Making those calculations is tricky, Mueller said. Maine state government pays a lower rate for electricity than a typical home or business. But it pays a steep demand charge, a fee tied to the highest amount of electric use annually. The lower rate means it takes longer to pay back the $63,000 investment, on one hand, but the solar panels might help lower the demand charge driven by air conditioning on a hot summer day.


Mueller agreed, however, that the projected 29-year payback, which estimates future electricity costs, wouldn’t be acceptable for a business. Six to 10 years is more typical today, he said.

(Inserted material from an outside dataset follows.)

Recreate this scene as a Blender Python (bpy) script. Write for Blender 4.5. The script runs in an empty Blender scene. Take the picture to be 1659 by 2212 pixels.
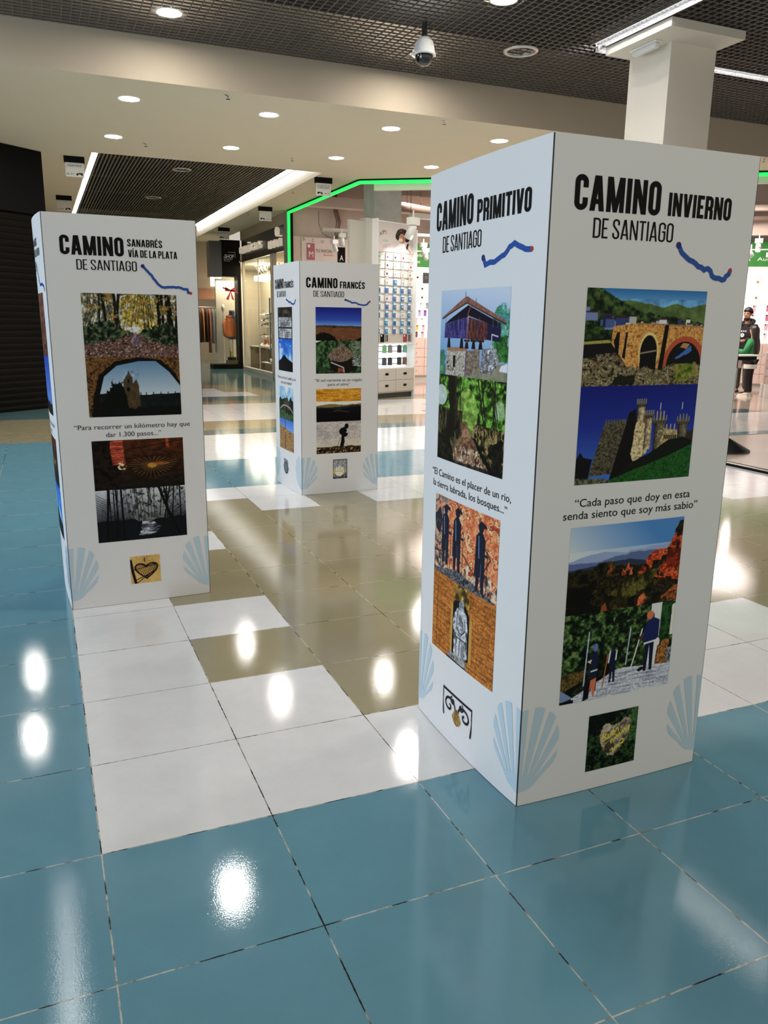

That measure makes more sense to Sen. Dana Dow, the Republican leader in the Legislature. Dow owns a furniture store in Waldoboro and said he’d like to have solar panels, if he could afford them.

“I have to weigh the business value of everything,” he said. “I can see the symbolic gesture (at the Blaine House), but I can’t do that in my business. I have to have a return on my investment.”

Asked if he placed a value on climate leadership, Dow said that goal should be weighed against the impact on the state’s business climate and the ongoing struggle to attract young workers and families.

“I’ve always said, the state isn’t a business, but it needs to act more like one,” he said.

Crete, the governor’s spokeswoman, said that solar panels at the governor’s mansion can boost the economy by demonstrating support for the growing clean-energy economy and the jobs and investment that come with it.

“When children and visitors from across the world visit the home of the governor and see and learn about these solar panels,” she said, “we hope they will walk away knowing that clean, renewable energy is good for our environment and good for our future.”